A contractual duty to include reference to open complaints?
[61] Mr McGuire alternatively submitted that the Society had a contractual duty to provide a certificate of standing which excluded reference to open complaints. Such alleged contractual duty is ill-defined in the statement of claim. A contract is said to arise from the fact that Mr McGuire paid the Society $30 on each occasion to provide certificates of standing.
[62] From Mr McGuire’s pleading, it appears that the asserted contractual duty would arise in this way:
(a) Up to 2016, the Society issued certificates which included details of open complaints;
(b) Mr McGuire, by his 2016 judicial review proceeding, sought a declaration that a certificate which contained reference to an open complaint was invalid;
(c) The judicial review proceeding was settled contractually by the settlement agreement dated 26 August 2016.
[63] Mr McGuire’s alternative claim against the Society in contract must be based on an implied (unpleaded) commitment by the Society to not include reference to open complaints in certificates of standing.
[64] Such an implied undertaking is not arguable. As pleaded by the Society, the parties attached to the settlement agreement a form of certificate of standing. The agreed form was an amended version of the impugned 28 July 2016 certificate. The agreed form included reference to open complaints. By the settlement agreement, the parties agreed that the Society’s prompt provision of the amended form (together with certain other steps which the Society took) would be in full and final settlement of the dispute, defined to include the judicial review proceeding. The Society, on 1 September 2016, issued a new certificate of standing which was in exactly the form agreed between the parties.

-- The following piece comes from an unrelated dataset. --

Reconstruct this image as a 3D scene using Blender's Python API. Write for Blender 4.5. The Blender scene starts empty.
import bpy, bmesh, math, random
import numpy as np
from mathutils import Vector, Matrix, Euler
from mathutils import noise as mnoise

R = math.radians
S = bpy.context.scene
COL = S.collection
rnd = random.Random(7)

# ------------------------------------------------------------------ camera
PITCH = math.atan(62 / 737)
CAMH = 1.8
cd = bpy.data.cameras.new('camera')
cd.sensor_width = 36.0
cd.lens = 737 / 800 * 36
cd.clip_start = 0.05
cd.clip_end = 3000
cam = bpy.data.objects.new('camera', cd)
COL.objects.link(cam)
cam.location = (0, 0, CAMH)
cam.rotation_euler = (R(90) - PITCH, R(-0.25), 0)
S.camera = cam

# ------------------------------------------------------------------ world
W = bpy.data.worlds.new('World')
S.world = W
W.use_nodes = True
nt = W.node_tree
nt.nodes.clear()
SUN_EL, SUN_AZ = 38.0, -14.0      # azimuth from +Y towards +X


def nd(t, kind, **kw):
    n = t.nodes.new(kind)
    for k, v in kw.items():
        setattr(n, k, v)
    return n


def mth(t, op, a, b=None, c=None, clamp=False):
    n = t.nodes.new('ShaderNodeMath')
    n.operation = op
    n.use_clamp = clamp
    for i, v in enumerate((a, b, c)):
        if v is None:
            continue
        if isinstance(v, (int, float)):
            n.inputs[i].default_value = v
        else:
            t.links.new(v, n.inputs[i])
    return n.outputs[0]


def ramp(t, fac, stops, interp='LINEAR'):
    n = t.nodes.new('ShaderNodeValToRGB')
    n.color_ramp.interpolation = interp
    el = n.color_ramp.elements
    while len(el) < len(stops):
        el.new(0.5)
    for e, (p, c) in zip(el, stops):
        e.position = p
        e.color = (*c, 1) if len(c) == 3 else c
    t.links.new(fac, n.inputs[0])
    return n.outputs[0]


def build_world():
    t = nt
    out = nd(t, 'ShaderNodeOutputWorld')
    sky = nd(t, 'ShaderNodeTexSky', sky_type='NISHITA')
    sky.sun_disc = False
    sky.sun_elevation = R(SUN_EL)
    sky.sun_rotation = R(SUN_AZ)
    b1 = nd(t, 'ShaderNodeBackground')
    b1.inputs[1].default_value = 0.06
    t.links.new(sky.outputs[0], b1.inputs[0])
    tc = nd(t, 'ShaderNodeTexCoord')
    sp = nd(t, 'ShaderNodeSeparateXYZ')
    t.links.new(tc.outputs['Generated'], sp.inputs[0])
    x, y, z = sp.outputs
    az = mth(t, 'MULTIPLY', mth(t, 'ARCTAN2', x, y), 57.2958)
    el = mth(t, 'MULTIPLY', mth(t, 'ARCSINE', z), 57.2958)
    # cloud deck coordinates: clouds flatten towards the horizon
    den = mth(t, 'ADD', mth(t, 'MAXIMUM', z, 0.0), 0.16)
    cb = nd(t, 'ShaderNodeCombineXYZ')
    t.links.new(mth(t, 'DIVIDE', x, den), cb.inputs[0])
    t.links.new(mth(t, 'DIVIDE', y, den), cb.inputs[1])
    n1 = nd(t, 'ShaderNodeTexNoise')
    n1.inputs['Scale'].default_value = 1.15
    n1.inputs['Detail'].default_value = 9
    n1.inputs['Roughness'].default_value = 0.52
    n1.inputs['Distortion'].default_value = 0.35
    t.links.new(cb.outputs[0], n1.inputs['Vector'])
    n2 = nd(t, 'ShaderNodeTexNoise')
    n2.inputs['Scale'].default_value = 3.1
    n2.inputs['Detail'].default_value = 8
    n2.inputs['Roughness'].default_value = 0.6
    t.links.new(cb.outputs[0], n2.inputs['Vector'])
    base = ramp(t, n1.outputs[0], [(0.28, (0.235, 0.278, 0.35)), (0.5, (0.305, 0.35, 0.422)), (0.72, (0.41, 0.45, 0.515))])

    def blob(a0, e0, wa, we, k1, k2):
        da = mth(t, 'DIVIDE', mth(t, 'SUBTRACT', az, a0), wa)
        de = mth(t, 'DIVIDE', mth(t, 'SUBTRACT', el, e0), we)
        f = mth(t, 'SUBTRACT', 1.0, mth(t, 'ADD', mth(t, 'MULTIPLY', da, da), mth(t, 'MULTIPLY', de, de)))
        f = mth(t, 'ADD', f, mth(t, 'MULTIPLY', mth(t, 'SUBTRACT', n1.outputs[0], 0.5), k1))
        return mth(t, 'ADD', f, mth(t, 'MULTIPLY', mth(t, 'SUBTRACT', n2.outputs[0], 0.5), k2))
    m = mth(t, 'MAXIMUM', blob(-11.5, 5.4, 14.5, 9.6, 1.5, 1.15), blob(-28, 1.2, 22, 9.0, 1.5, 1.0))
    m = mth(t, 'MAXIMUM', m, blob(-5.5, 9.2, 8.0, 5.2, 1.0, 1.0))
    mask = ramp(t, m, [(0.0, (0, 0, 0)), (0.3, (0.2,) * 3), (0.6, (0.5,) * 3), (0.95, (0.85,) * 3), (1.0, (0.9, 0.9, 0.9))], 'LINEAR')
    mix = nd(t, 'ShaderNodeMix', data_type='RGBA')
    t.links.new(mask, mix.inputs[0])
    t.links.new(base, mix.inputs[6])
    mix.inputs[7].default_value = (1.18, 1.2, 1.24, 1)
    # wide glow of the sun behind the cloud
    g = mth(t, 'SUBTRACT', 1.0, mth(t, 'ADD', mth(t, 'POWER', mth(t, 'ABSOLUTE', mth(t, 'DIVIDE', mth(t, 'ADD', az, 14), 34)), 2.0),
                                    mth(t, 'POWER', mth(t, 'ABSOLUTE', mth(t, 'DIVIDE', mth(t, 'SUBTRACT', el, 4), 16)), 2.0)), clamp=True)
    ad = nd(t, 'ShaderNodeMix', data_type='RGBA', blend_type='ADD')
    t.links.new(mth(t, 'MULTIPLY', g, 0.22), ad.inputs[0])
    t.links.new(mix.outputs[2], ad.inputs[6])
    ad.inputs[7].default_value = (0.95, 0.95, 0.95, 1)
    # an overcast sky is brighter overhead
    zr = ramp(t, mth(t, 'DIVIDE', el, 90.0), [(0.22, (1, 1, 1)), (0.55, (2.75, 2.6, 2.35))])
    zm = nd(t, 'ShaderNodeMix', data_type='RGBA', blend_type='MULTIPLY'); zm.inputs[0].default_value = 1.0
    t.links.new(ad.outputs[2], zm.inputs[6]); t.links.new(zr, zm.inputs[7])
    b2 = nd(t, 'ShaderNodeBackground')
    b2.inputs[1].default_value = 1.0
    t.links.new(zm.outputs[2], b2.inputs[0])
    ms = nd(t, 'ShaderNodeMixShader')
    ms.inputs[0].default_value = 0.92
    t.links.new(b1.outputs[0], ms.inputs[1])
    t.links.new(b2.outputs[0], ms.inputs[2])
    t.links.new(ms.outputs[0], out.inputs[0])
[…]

[65] It is not arguable upon the basis of the settlement agreement or surrounding dealings between the parties that the Society accepted a contractual obligation to provide after 26 August 2016 certificates of standing which included reference to open complaints.

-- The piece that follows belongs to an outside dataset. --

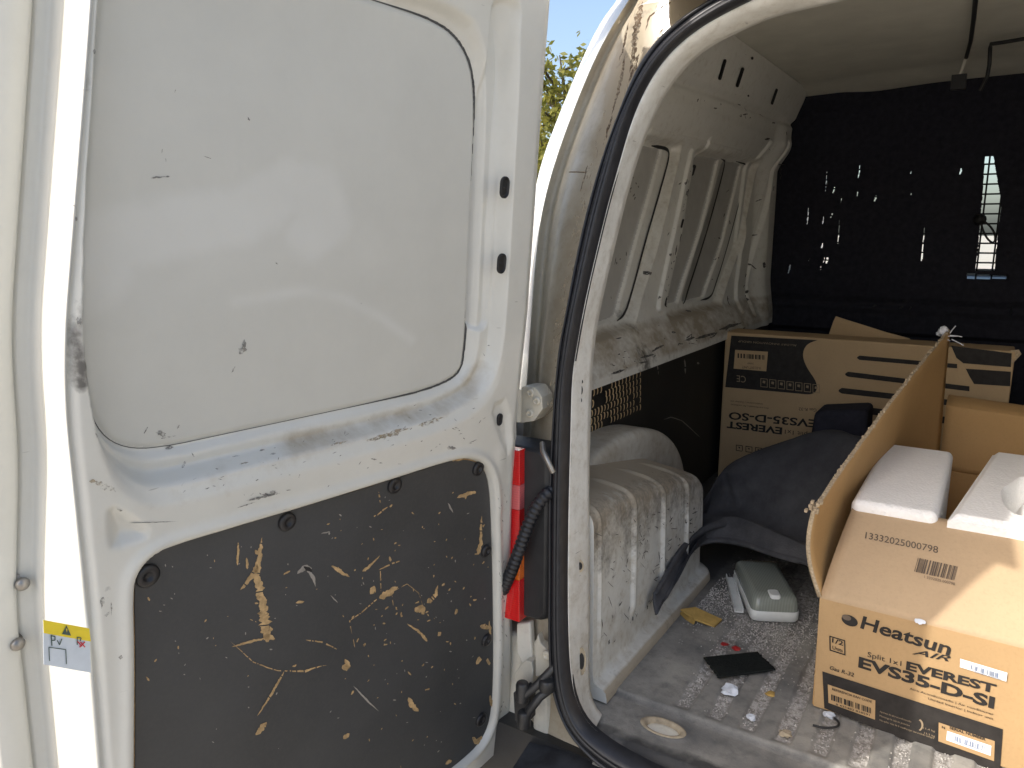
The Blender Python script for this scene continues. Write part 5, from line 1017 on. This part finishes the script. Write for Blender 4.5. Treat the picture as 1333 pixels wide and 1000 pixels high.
# right block: top with a hollow for the unit
x0_, x1_, y0_, y1_ = -.028, .18, 1.21, 1.635; nx_, ny2 = 150, 230; ax_ = np.linspace(x0_, x1_, nx_); ay_ = np.linspace(y0_, y1_, ny2); AX, AY = np.meshgrid(ax_, ay_); AX = AX+(x1_-AX)/(x1_-x0_)*(AY-y0_)/(y1_-y0_)*.050
Zp = np.full(AX.shape, ZP+.004); e = np.minimum(np.minimum(AX-x0_-(AY-y0_)/(y1_-y0_)*.050, x1_-AX), np.minimum(AY-y0_, y1_-AY)); Zp -= .010*(1-sst(0, .012, e))
hol = smooth_closed(np.array([on_z(*p, ZP)[:2] for p in ((1306, 640), (1322, 632), (1333, 622), (1400, 625), (1420, 668), (1333, 676), (1318, 668), (1308, 656))]), 2); Zp -= .05*sst(.004, -.006, sdf_poly(hol, AX, AY))
bos = smooth_closed(np.array([on_z(*p, ZP)[:2] for p in ((1323, 645), (1345, 640), (1380, 650), (1350, 668), (1325, 662))]), 2); Zp += .04*sst(.010, -.012, sdf_poly(bos, AX, AY))
P = np.stack([AX, AY, Zp], -1); zb_ = FLOOR+.012
ringi = [(0, j) for j in range(nx_)]+[(i, nx_-1) for i in range(1, ny2)]+[(ny2-1, j) for j in range(nx_-2, -1, -1)]+[(i, 0) for i in range(ny2-2, 0, -1)]
me = grid_mesh('polystyrene_block', P); bm = bmesh.new(); bm.from_mesh(me); bm.verts.ensure_lookup_table(); ids = [i*nx_+j for i, j in ringi]; old = [bm.verts[i] for i in ids]; lowv = [bm.verts.new((q_.co.x, q_.co.y, zb_)) for q_ in old]; bm.verts.ensure_lookup_table()
for k in range(len(ids)): bm.faces.new((old[k], old[(k+1) % len(ids)], lowv[(k+1) % len(ids)], lowv[k]))
bmesh.ops.recalc_face_normals(bm, faces=bm.faces); bm.to_mesh(me); bm.free(); tag(link('polystyrene_block', me, M['poly']), 'right polystyrene block in the open box, hollow moulded in its top', 'packing block')

# ------------------------------------------------------------------ black wheel arch liner lying behind
def rows_px(pts, ylist, n=60):
    q = [on_y(p[0], p[1], y) for p, y in zip(pts, ylist)]; return smooth(np.array(q), n, 2)
bt = rows_px([(852, 776), (866, 750), (884, 717), (908, 690), (942, 673), (970, 678), (1001, 692), (1057, 716), (1120, 745)], [1.13, 1.19, 1.28, 1.40, 1.48, 1.46, 1.42, 1.37, 1.33])
bl = rows_px([(855, 799), (870, 770), (886, 738), (903, 712), (927, 701), (964, 705), (1007, 721), (1057, 735), (1120, 765)], [1.115, 1.17, 1.26, 1.37, 1.44, 1.43, 1.39, 1.34, 1.30])
up = rows_px([(905, 668), (918, 648), (930, 625), (946, 607), (979, 593), (1026, 580), (1054, 571), (1095, 570), (1150, 590)], [1.44, 1.50, 1.55, 1.58, 1.60, 1.62, 1.62, 1.60, 1.56])
fl = rows_px([(900, 692), (912, 680), (928, 668), (944, 662), (975, 668), (1005, 680), (1057, 702), (1095, 712), (1150, 720)], [1.42, 1.47, 1.52, 1.55, 1.54, 1.52, 1.48, 1.44, 1.40])
bk = up.copy(); bk[:, 1] += .10; bk[:, 2] -= .04; bk2 = bk.copy(); bk2[:, 2] = FLOOR+.06; bk2[:, 1] += .05
und = bl.copy(); und[:, 1] += .05; und[:, 2] += .012
P = loft([und, bl+np.array([0, .004, .0]), bl, bt, bt*.9+fl*.1+np.array([0, .01, 0]), fl, up, bk, bk2], 6)
wr_ = sst(28, 34, np.arange(P.shape[0])[:, None])*sst(46, 40, np.arange(P.shape[0])[:, None]); P[:, :, 1] -= (.020*(fbm(P[:, :, 0], P[:, :, 2], 11, 44)-.5)+.022*np.exp(-np.abs(fbm(P[:, :, 0]+.4*P[:, :, 2], P[:, :, 2]*.6, 9, 61)-.5)/.035)-.008)*wr_; P[:, :, 2] = np.maximum(P[:, :, 2], FLOOR+.001)
du_ = np.zeros(P.shape[:2]); du_[6:26] = .75; du_[26:34] = .35; me = grid_mesh('wheel_arch_liner', P, {'dust': du_*(.5+.8*fbm(P[:, :, 0], P[:, :, 2], 20, 5))}); lin = link('wheel_arch_liner', me, M['liner_dusty']); tag(lin, 'dusty black curved plastic liner lying between the white wheel arch and open box', 'liner'); so = lin.modifiers.new('thickness', 'SOLIDIFY'); so.thickness = .004
c0, c1, c2, c3 = on_y(1060, 535.5, 1.86), on_y(1130, 533, 1.86), on_y(1130, 585, 1.80), on_y(1042, 590, 1.80)
mb = MB(); mb.slab([c0, c1, c2, c3], (0, -1, 0), .10); pb = mb.build('foam_pad', M['felt'], None, bevel=.012); 
c = np.mean([c0, c1, c2, c3], 0); tag(pb, 'black square-cornered pad behind the curved liner, against the tan box', 'pad')
v = pb.data.vertices; lowz = min(x.co.z for x in v)
mb = MB(); 
for x_ in v:
    if x_.co.z < lowz+.08: x_.co.z = FLOOR-pb.location.z+.001

# ------------------------------------------------------------------ small things on the floor
# bulkhead light fitting
fx = empty('light_fitting', (-.31, 1.41, FLOOR), 'loose white light fitting with pale green clear cover on the floor', 'light fitting')
fd = np.array([-.345+.272, 1.525-1.300, 0]); fd = np.array([-.105, .205, 0]); fLn = np.linalg.norm(fd); fd /= fLn; fs = np.array([fd[1], -fd[0], 0]); fc = np.array([-.275, 1.302, FLOOR])+fd*.090
def rr_slab(mb, c, a, b, ha, hb, r, zs, mi=0, seg=6):
    ring = []
    for sx, sy, a0 in ((1, 1, 0), (-1, 1, 90), (-1, -1, 180), (1, -1, 270)):
        for k in range(seg+1): th = math.radians(a0+90*k/seg); ring.append((sx*(ha-r)+r*math.cos(th), sy*(hb-r)+r*math.sin(th)))
    n = len(ring); vs = [c+a*x*s+b*y*s+np.array([0, 0, z]) for z, s in zs for x, y in ring]
    mb.add(vs, [(i*n+k, i*n+(k+1) % n, (i+1)*n+(k+1) % n, (i+1)*n+k) for i in range(len(zs)-1) for k in range(n)], mi, True); mb.add(vs[-n:], [tuple(range(n))], mi, True); mb.add(vs[:n], [tuple(range(n))], mi)
mb = MB(); rr_slab(mb, fc, fs, fd,   .043, .090, .014, [(0.001, .95), (.005, .99), (.020, 1.0), (.0215, .985)]); mb.build('base', M['white_plastic'], fx)
mb = MB(); rr_slab(mb, fc, fs, fd, .0415, .088, .013, [(.0215, 1.0), (.032, .985), (.042, .94), (.046, .86), (.047, .7)]); mb.build('clear_cover', M['cover'], fx)
mb = MB(); rr_slab(mb, fc-fd*.068, fs, fd, .010, .014, .006, [(.040, 1), (.0482, .95), (.0495, .8)]); mb.build('clip', M['white_plastic'], fx)
mb = MB(); a = on_z(950, 752, FLOOR+.003); b_ = on_z(962, 797, FLOOR+.003); d = b_-a; Ld = np.linalg.norm(d); d /= Ld; s_ = np.array([d[1], -d[0], 0]); mb.box((a+b_)/2, (Ld, .016, .002), (d, s_, (0, 0, 1)))
for sg in (-1, 1): mb.box((a+b_)/2+s_*sg*.007+np.array([0, 0, .004]), (Ld, .0018, .008), (d, s_, (0, 0, 1)))
tag(mb.build('channel_strip', M['white_plastic']), 'narrow white channel strip lying beside the light fitting', 'strip')
mp = [on_z(*p, FLOOR+.004) for p in ((916, 858), (950, 856), (985, 850.5), (998, 861), (1010, 873), (968, 879), (935, 884), (925, 871))]
nn = 26; P = np.zeros((nn, nn, 3)); q0, q1, q2, q3 = (on_z(*p, FLOOR+.004) for p in ((916, 858), (986, 850.5), (1010, 873), (935, 884)))
for i in range(nn):
    for j in range(nn):
        a, b_ = j/(nn-1), i/(nn-1); p = (q0*(1-a)+q1*a)*(1-b_)+(q3*(1-a)+q2*a)*b_; e = .0022*(random.random()-.5)*(i in (0, nn-1) or j in (0, nn-1)); P[i, j] = p+np.array([e, e, .0015*math.sin(a*5+1)*math.sin(b_*3)+.0008*random.random()])
o = link('mat_offcut', grid_mesh('mat_offcut', P), M['mat']); tag(o, 'black rubber mat offcut lying flat in the middle of the floor', 'mat'); so = o.modifiers.new('thickness', 'SOLIDIFY'); so.thickness = .003
mb = MB(); z0 = FLOOR+.004
def fold(pts, zs): return [on_z(p[0], p[1], FLOOR+z) for p, z in zip(pts, zs)]
mb.slab(fold([(886, 793), (905, 790), (940, 806), (930, 815), (905, 806)], [.016, .020, .006, .004, .012]), (0, 0, 1), .003); mb.slab(fold([(884, 797), (894, 796), (905, 808), (903, 812), (893, 806)], [.004, .012, .010, .003, .003]), (0, 0, 1), .002)
tag(mb.build('cardboard_scrap', M['scrap_yellow']), 'folded yellow-brown cardboard scrap beside the wheel arch foot', 'scrap')
def crumple(name, c, r, mat, label, cat, seed, flat=.5, n=2):
    bm = bmesh.new(); bmesh.ops.create_icosphere(bm, subdivisions=n, radius=r); rg = random.Random(seed)
    for v in bm.verts: v.co *= rg.uniform(.6, 1.25); v.co.z *= flat
    lo = min(v.co.z for v in bm.verts)
    for v in bm.verts: v.co += Vector(c)-Vector((0, 0, lo))
    me = bpy.data.meshes.new(name); bm.to_mesh(me); bm.free(); return tag(link(name, me, mat), label, cat)
crumple('paper_scrap', on_z(949, 903, FLOOR-.003), .013, M['paper'], 'crumpled blue-white paper scrap just in front of the black mat offcut', 'scrap', 1)
crumple('paper_scrap', on_z(977, 937, FLOOR-.003), .007, M['paper'], 'tiny white paper crumb in a floor groove near the sill', 'scrap', 2)
crumple('red_fragment', on_z(958, 846, FLOOR), .007, M['red_bit'], 'larger red plastic fragment touching the rear edge of the mat offcut', 'fragment', 3, .35)
crumple('red_fragment', on_z(943, 839, FLOOR), .0065, M['red_bit'], 'flat red fragment further left, behind the mat offcut', 'fragment', 4, .15)
crumple('leaf_scrap', on_z(1003, 905, FLOOR-.003), .008, M['scrap_yellow'], 'small dry tan leaf scrap in the groove right of the mat offcut', 'scrap', 6, .25)
crumple('leaf_scrap', on_z(1022, 958, FLOOR-.003), .010, M['mud'], 'clump of tan dirt at the groove end by the sill', 'scrap', 7, .4)
crumple('paper_scrap', on_z(1078, 934, FLOOR), .008, M['paper'], 'pale wad inside the black wire loop beside the open box', 'scrap', 8, .5)
mb = MB(); mb.tube([on_z(p[0], p[1], FLOOR+.0035) for p in smooth([(1058, 944), (1072, 948), (1090, 947), (1093, 941), (1086, 935)], 22, 2)], .0017, 7); tag(mb.build('wire_loop', M['wire']), 'bent black wire on the floor below the open box corner', 'wire')

# ------------------------------------------------------------------ trees behind
def tree(px, py, dist, top_z, rad, label, n_leaf, seed, dens=1.0, hue=.5, group='trees beyond the van'):
    r = np.random.default_rng(seed); d = ray(px, py); d = d/np.linalg.norm(d[:2]); base = np.array([d[0]*dist, d[1]*dist, GROUND]); H = top_z-GROUND
    root = empty('tree', tuple(base), label, 'tree', group); mb = MB(); trunk_top = base+np.array([.1, .1, H*.75]); tp = [base+np.array([0, 0, -.1]), base+np.array([.05, 0, H*.25]), base+np.array([.0, .08, H*.5]), trunk_top, base+np.array([0, 0, H*.95])]
    mb.tube(tp, [.20*H/5, .15*H/5, .11*H/5, .05*H/5, .01], 9); tips = []
    for k in range(34):
        h = r.uniform(.28, .92); a = r.uniform(0, 6.28); p0 = base+np.array([0, 0, H*h]); ln = rad*(1.15-.75*abs(h-.45)*1.6)*r.uniform(.6, 1.05); p1 = p0+np.array([math.cos(a)*ln*.55, math.sin(a)*ln*.55, ln*.30]); p2 = p0+np.array([math.cos(a)*ln, math.sin(a)*ln, ln*r.uniform(.25, .75)])
        mb.tube([p0, p1, p2], [.04*H/5, .022*H/5, .006], 6); tips += [p1*.5+p2*.5, p2, p1]
        for q in range(4): b_ = p1+(p2-p1)*r.random(); e = b_+r.normal(0, 1, 3)*ln*.22; mb.tube([b_, e], [.010, .003], 5); tips.append(e)
    mb.build('trunk', M['bark'], root)
    tips = np.array(tips); k = r.integers(0, len(tips), n_leaf); c = tips[k]+r.normal(0, 1, (n_leaf, 3))*rad*.10; ax = r.normal(0, 1, (n_leaf, 3)); ax /= np.linalg.norm(ax, axis=1)[:, None]; bx_ = np.cross(ax, r.normal(0, 1, (n_leaf, 3))); bx_ /= np.linalg.norm(bx_, axis=1)[:, None]; s = r.uniform(.05, .095, n_leaf)[:, None]*dens
    V = np.stack([c-ax*s, c+bx_*s*.45, c+ax*s, c-bx_*s*.45], 1).reshape(-1, 3); me = bpy.data.meshes.new('crown'); me.from_pydata(V.tolist(), [], np.arange(n_leaf*4).reshape(-1, 4).tolist())
    at = me.attributes.new('hue', 'FLOAT', 'POINT'); cl = (tips[k][:, 2]*3.1+tips[k][:, 0]*2.3) % 1.0; hv = np.clip(.55*cl+hue*.6+r.normal(0, .18, n_leaf), 0, 1); at.data.foreach_set('value', np.repeat(hv, 4).astype(np.float32)); link('crown', me, M['leaf'], root)
tree(728, 120, 13.0, 3.05, 1.15, 'yellow-green tree seen in the gap between open door and van body', 4400, 3, .9, .72)
tree(712, 200, 19.0, 1.9, 1.9, 'darker low tree standing behind the yellow-green tree', 4000, 5, 1.3, .2)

Overall conclusion as to alleged duties
[66] Mr McGuire is unable to identify an arguable basis on which the Society had a duty (whether statutory or contractual) to provide to him certificates of standing which excluded reference to open complaints. The Society has established its entitlement to judgment on Mr McGuire’s claim. Mr McGuire’s cross-application for summary judgment as to liability must equally fail.
Other ingredients of the causes of action
[67] It follows that, in the absence of the duties asserted by Mr McGuire, the Society’s conduct has not amounted to a breach of duties of the nature alleged.
[68] It is unnecessary that I consider further the alternative defence of the Society by which the Society denied that any breach was the cause of any damage suffered by Mr McGuire.
[69] Costs must follow the event on both the Society’s application and Mr McGuire’s cross-application, and proceeding as a whole.
Orders
[70] I order:
(a) There is judgment for the defendant upon the plaintiff’s claim.
(b) The plaintiff’s application for summary judgment is dismissed.
(c) The plaintiff is to pay to the defendant costs on a 2B basis, together with disbursements to be fixed by the Registrar, in relation to the claim and the interlocutory applications.